There’s a few things you may or may not know about former Cubs catcher Barry Foote:
- He was an everyday catcher for the Montreal Expos in the mid 1970s. Future Hall of Famer Gary Carter played in right field as a result.
- He was traded to the Phillies for Tim Blackwell (another catcher), and then to the Cubs before the 1979 season.
- While playing for the Cubs in the late 1970s, he once hit a home run out of Wrigley Field and onto Waveland Avenue. The ball landed in the street, bounced up and broke a second story window of a nearby building.
- He rocked those light blue with white pinstripes in a way that no modern player could. Those seriously are my favorite Cub’s uniform. Says something about me, I suppose.
- He suffered a back injury in 1980, and his catching duties were taken over by Tim Blackwell (who he had once been traded for).
- He began the 1981 season in an 0-22 slump and was then traded to the Yankees. It was his first time in the American League, and for about a week and a half he was a home-run hitting machine. The players’ strike came later that season, but Foote wasn’t used too much afterward. He was on the Yankees’ roster for the 1981 World Series, but struck out in his only plate appearance in game Four.
- He played in a handful of games for the Yankees in the 1982 season and was released on the last day of spring training in 1983. Over an 11-year career, he hit .230 and had a 2.4 WAR.

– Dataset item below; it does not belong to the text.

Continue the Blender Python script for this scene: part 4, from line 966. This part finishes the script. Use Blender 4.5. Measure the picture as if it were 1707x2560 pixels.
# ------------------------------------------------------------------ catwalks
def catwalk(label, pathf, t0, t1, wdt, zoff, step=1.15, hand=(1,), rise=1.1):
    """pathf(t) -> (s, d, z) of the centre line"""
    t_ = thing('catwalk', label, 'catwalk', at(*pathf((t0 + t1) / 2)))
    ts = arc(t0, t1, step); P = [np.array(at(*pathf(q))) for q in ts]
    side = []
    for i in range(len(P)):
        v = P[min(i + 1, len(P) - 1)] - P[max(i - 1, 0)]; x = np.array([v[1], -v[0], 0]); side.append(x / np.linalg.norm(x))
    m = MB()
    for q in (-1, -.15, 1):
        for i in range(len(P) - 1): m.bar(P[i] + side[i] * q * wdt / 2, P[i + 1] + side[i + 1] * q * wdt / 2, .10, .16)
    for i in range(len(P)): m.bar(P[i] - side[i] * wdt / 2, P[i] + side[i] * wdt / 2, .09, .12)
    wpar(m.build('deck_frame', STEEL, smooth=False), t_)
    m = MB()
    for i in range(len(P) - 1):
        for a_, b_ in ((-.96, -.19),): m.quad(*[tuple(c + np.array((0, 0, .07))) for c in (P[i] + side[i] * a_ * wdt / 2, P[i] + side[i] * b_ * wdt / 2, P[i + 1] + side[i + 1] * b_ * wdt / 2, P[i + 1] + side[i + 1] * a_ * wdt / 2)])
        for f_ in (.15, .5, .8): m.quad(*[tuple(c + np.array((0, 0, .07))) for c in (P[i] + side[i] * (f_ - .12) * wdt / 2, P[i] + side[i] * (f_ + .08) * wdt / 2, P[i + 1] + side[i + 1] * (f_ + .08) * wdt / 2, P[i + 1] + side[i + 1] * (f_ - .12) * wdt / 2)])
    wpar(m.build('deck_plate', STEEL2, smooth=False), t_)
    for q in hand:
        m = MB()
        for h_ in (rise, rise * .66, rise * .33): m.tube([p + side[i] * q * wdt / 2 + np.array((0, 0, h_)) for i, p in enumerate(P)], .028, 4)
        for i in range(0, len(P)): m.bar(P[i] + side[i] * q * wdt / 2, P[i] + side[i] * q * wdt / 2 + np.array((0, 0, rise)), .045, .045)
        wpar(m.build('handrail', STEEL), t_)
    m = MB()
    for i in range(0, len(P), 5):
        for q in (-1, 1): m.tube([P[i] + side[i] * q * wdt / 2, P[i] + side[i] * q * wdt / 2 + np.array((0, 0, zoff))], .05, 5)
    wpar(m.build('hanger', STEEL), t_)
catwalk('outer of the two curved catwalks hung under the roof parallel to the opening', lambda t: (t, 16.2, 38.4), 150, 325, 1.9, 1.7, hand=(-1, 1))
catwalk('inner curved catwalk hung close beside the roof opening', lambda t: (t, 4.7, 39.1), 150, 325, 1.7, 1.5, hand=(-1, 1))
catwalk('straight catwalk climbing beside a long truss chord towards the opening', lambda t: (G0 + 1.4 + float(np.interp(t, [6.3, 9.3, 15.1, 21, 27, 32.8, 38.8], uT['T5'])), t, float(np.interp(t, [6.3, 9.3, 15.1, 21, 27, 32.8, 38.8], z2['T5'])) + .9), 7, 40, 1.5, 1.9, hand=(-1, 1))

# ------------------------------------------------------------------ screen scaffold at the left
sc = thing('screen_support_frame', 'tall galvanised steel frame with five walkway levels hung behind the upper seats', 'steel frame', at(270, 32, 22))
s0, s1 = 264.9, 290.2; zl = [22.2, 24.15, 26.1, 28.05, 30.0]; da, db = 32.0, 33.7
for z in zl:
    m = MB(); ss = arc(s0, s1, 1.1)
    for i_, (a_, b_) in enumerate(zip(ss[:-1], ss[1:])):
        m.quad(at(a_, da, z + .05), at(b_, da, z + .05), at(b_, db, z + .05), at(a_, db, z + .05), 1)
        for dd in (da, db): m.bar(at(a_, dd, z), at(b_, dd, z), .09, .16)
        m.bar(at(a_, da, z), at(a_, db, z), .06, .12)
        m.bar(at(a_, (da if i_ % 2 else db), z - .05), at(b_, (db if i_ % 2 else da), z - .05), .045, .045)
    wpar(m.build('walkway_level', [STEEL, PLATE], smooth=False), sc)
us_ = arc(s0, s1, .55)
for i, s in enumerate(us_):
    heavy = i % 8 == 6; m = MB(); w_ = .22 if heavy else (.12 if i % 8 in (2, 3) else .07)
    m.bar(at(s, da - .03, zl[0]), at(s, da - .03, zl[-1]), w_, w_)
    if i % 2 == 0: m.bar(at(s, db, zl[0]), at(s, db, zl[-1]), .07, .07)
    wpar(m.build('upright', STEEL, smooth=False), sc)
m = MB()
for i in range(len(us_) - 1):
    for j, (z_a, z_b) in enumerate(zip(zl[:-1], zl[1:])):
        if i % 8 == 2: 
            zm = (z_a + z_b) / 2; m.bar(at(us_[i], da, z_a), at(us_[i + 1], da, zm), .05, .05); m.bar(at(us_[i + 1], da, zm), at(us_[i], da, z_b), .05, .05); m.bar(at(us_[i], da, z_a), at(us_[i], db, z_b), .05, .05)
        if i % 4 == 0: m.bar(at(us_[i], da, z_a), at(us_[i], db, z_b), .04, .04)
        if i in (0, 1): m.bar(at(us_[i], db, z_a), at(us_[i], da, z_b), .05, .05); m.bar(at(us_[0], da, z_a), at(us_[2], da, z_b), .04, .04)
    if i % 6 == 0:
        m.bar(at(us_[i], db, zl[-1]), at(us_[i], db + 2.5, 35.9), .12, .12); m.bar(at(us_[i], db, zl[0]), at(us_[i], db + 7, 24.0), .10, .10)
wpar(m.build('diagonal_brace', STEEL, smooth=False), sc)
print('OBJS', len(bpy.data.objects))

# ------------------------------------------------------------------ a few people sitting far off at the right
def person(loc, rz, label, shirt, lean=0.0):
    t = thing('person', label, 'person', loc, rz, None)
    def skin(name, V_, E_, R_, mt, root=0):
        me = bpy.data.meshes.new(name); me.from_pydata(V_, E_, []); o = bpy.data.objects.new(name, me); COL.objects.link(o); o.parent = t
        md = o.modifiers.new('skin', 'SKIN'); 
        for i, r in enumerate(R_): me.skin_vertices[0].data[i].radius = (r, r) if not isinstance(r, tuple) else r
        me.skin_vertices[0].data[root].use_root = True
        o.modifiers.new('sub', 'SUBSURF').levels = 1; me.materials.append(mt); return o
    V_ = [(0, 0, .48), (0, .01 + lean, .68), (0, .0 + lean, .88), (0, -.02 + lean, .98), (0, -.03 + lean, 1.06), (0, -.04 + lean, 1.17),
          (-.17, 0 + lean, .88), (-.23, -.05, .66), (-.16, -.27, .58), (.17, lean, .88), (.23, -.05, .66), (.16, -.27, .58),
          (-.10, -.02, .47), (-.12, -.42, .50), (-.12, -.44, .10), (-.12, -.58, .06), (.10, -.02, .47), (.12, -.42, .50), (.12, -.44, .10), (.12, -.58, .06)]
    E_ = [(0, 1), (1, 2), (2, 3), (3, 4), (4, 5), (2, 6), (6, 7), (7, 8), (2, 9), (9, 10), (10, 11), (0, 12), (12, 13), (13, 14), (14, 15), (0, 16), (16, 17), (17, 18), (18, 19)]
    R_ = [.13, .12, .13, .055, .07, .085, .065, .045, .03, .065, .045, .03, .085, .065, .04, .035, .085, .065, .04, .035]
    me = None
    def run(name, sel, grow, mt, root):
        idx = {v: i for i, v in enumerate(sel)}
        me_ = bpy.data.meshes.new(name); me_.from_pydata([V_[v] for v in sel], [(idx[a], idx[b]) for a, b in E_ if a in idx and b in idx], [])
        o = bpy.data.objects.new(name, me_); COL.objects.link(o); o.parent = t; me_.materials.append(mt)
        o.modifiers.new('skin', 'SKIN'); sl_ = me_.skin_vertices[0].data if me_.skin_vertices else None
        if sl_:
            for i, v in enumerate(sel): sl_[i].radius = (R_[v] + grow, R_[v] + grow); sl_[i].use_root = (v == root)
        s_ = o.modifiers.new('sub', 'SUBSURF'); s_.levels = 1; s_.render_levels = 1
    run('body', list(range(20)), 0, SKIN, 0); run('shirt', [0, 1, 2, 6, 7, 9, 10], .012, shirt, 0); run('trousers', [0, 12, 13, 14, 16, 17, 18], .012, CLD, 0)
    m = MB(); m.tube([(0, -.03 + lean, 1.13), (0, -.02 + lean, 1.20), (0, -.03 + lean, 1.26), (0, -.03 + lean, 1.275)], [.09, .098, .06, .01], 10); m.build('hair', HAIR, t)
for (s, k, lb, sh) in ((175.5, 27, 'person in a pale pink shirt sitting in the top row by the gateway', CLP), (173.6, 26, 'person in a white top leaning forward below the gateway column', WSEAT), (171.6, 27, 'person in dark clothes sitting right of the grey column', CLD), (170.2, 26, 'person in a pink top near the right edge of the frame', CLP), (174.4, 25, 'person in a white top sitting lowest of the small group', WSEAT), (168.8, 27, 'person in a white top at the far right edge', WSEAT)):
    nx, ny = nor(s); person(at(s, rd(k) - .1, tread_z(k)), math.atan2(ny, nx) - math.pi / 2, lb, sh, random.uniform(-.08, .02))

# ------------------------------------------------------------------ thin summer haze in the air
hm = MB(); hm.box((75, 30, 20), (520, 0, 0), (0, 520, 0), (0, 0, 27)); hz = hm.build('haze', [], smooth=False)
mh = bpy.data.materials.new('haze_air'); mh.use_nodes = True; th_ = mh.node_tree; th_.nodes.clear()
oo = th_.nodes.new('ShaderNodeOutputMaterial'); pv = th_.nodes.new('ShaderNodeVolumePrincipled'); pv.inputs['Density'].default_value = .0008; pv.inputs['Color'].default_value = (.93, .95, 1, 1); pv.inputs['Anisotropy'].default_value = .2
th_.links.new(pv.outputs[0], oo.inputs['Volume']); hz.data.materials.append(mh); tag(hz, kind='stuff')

For somebody who didn’t play 11 minutes of professional baseball, at any level, I have to say he had an impressive career. And anyone who says otherwise should examine their own baseball career first.
I can’t find any record of Barry Foote having any nicknames, which seems hard to believe. “Big Foote” seems like a given, or maybe “Bare Foote” if you wanted to shorten up his first name. When he was on a hitting streak he could have been “Hot Foote,” and when he was on the DL he could be called “Tender Foote.” I can only hope that the baseball writers of his time seized on some of these possibilities. And there’s something about a Foote and 12 inches, but I’ll just leave that one alone in this space. He probably seized on that one, himself.